The speculation on an imminent deal follows the release by Israel of 20 Palestinian women from its prisons at the start of October in return for a video proving Sgt Shalit, now 23, was alive and appeared to be in decent health. The exchange was viewed as a confidence-building gesture towards a broader pact.

Despite the optimistic reports, the Israeli government yesterday played down prospects for a deal soon. After all, a pact had also seemed near during the final days in office of Ehud Olmert, the previous Israeli prime minister, whose last-ditch effort to clinch a prisoner exchange failed in March as both he and Hamas accused each other of hardening their stances.

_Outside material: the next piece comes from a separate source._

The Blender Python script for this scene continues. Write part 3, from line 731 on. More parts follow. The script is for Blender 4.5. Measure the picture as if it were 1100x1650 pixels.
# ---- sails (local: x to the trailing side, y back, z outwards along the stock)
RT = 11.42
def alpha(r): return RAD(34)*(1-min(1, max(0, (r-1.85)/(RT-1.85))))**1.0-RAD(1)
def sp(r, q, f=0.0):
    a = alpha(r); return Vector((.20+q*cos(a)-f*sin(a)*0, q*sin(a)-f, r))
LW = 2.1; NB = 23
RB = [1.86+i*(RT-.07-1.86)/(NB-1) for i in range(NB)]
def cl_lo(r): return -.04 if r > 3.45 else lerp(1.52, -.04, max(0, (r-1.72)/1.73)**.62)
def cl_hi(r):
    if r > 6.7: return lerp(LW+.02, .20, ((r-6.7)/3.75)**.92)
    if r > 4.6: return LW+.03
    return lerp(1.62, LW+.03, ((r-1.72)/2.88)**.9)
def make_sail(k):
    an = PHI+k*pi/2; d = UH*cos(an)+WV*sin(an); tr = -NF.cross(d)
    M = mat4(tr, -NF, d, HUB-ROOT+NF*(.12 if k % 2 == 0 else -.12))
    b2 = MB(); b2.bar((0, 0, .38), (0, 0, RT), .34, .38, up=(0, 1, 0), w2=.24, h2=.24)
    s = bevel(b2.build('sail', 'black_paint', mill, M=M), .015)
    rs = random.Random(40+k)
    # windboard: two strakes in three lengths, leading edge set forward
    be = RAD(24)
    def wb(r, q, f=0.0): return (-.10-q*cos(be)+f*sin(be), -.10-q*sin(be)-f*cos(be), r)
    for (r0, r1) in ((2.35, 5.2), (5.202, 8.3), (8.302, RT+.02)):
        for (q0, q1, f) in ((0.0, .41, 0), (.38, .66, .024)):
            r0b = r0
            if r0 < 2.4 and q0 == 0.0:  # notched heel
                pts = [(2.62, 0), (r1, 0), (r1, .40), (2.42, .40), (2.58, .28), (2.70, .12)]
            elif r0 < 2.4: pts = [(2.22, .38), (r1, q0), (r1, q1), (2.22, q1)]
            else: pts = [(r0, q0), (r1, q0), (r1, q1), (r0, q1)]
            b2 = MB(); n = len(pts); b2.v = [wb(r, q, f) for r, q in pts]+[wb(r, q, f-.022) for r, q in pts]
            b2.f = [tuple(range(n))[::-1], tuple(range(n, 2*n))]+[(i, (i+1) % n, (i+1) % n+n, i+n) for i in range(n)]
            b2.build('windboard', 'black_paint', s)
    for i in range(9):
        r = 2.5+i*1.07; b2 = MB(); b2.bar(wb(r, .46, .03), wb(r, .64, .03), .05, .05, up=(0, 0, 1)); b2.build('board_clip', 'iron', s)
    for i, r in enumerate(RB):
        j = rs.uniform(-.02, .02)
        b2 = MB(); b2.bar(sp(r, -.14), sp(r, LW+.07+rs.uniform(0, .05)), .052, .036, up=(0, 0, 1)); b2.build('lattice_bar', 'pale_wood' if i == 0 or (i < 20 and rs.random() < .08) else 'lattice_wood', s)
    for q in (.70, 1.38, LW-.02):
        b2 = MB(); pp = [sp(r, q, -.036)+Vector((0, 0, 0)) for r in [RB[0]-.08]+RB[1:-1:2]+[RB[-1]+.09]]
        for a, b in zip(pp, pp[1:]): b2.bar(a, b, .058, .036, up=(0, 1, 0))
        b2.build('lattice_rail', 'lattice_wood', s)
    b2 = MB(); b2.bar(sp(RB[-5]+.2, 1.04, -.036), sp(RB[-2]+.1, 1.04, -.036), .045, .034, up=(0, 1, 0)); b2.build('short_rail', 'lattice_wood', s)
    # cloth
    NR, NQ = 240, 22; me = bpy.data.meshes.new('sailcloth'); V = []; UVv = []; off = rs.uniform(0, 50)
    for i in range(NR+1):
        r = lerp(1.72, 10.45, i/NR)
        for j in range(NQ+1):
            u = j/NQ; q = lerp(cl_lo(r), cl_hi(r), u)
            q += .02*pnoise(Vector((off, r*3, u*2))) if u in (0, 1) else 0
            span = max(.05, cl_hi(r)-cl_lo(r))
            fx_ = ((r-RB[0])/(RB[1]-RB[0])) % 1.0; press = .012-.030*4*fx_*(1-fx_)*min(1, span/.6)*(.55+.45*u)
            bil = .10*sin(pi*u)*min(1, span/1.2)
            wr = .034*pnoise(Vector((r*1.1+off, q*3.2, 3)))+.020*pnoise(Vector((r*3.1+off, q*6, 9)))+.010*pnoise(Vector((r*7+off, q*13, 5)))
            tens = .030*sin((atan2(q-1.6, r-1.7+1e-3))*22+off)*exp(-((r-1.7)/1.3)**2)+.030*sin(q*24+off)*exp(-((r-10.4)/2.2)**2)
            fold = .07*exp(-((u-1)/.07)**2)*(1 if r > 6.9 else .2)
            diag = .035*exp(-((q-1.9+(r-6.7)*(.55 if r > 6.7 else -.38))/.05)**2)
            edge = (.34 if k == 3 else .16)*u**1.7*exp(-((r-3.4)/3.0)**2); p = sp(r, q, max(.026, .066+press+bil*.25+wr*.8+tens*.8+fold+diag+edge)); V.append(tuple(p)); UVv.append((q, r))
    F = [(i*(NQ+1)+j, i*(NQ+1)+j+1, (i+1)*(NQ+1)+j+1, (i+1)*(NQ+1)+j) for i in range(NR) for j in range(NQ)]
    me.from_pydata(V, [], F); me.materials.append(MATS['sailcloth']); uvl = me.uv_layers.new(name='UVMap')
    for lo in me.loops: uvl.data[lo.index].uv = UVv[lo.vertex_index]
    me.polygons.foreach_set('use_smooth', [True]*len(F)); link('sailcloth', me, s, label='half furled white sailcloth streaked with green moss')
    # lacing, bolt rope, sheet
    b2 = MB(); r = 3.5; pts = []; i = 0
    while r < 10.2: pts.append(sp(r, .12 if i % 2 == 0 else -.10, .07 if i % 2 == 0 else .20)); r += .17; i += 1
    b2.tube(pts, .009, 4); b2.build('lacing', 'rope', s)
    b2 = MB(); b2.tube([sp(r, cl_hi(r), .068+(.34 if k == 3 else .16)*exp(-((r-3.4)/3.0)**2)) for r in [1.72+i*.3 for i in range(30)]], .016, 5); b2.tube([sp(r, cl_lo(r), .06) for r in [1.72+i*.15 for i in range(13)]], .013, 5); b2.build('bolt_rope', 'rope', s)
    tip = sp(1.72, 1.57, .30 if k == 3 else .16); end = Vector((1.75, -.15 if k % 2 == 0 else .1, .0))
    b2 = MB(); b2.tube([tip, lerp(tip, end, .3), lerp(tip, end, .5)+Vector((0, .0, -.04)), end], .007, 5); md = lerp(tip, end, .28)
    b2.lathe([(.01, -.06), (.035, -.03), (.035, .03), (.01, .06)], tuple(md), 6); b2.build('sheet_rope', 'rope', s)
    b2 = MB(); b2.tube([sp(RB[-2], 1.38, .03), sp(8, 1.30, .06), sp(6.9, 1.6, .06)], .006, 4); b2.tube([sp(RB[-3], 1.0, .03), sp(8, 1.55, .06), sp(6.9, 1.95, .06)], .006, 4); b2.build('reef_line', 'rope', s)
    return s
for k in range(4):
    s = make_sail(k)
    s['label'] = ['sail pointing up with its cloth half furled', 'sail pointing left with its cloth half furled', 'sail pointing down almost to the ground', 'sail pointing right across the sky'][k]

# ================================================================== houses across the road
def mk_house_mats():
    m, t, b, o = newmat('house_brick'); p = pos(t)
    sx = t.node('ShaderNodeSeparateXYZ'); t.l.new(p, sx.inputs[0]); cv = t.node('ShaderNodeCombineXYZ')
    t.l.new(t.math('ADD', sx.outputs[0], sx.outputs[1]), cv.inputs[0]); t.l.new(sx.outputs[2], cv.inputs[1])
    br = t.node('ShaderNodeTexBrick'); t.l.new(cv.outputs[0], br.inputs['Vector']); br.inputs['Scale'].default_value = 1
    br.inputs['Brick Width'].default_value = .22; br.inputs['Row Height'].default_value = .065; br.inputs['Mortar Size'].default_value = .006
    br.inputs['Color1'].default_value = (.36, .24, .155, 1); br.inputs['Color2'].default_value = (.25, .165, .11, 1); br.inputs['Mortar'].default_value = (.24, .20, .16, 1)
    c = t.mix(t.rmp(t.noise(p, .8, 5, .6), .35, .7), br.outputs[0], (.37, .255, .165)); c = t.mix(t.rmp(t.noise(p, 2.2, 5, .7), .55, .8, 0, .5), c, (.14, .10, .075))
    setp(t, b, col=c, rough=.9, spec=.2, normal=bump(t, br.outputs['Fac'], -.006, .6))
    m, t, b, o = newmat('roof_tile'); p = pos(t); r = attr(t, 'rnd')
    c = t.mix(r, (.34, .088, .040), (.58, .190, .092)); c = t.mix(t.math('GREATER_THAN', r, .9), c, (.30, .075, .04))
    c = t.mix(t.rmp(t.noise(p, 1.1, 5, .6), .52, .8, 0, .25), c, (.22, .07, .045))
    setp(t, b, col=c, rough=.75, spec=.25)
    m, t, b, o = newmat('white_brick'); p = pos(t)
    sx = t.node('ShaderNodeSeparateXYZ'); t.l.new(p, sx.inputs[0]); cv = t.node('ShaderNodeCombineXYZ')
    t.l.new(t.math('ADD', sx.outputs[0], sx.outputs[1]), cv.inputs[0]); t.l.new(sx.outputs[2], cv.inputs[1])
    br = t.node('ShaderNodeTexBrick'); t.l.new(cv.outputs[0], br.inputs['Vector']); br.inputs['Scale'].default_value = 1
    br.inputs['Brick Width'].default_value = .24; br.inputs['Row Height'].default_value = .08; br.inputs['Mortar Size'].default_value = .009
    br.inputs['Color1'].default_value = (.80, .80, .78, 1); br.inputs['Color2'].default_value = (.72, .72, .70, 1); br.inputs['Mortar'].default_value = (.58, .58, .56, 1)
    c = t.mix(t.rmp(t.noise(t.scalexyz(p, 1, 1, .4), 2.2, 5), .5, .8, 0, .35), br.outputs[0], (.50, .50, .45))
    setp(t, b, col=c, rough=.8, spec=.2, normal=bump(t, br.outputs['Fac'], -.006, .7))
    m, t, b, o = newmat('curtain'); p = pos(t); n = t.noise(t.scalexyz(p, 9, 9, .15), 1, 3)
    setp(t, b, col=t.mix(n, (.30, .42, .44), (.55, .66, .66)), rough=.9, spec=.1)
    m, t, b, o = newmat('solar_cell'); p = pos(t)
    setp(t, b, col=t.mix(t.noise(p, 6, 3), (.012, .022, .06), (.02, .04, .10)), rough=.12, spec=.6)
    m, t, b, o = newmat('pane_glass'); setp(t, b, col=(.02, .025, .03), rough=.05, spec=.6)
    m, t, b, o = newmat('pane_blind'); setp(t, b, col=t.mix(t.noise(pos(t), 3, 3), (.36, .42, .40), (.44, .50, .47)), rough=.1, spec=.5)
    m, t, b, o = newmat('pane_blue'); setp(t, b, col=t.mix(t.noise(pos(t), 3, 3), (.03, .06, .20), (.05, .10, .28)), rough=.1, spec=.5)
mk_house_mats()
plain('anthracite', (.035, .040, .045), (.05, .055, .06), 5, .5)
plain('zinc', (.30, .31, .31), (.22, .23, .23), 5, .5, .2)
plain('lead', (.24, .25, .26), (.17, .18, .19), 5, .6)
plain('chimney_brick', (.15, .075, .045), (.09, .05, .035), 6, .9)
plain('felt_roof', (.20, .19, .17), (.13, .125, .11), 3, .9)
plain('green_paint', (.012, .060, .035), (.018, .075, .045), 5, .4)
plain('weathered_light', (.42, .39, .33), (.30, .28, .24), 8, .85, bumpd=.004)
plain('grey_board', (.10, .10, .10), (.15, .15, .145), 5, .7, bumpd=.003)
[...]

Mr Netanyahu’s office yesterday called some foreign media reports on the deal “deliberately distorted” and added that the efforts for Sgt Shalit’s release are “taking place outside the media spotlight”.

Any agreement will probably face opposition from Israelis whose relatives have been killed in Palestinian attacks.

Three fathers from the northern city of Haifa, whose children died in a suicide bombing on a bus in 2003, this week sent a letter to Mr Netanyahu in which they threatened legal action if Israel does not publicise the names of the prisoners it intends to free.


Their campaign is already being backed by several former top military figures and will probably also gather the support of some of the more hard-line ministers in Mr Netanyahu’s governing coalition, who claim the inmates are likely to renew their attacks against Israel once they are released.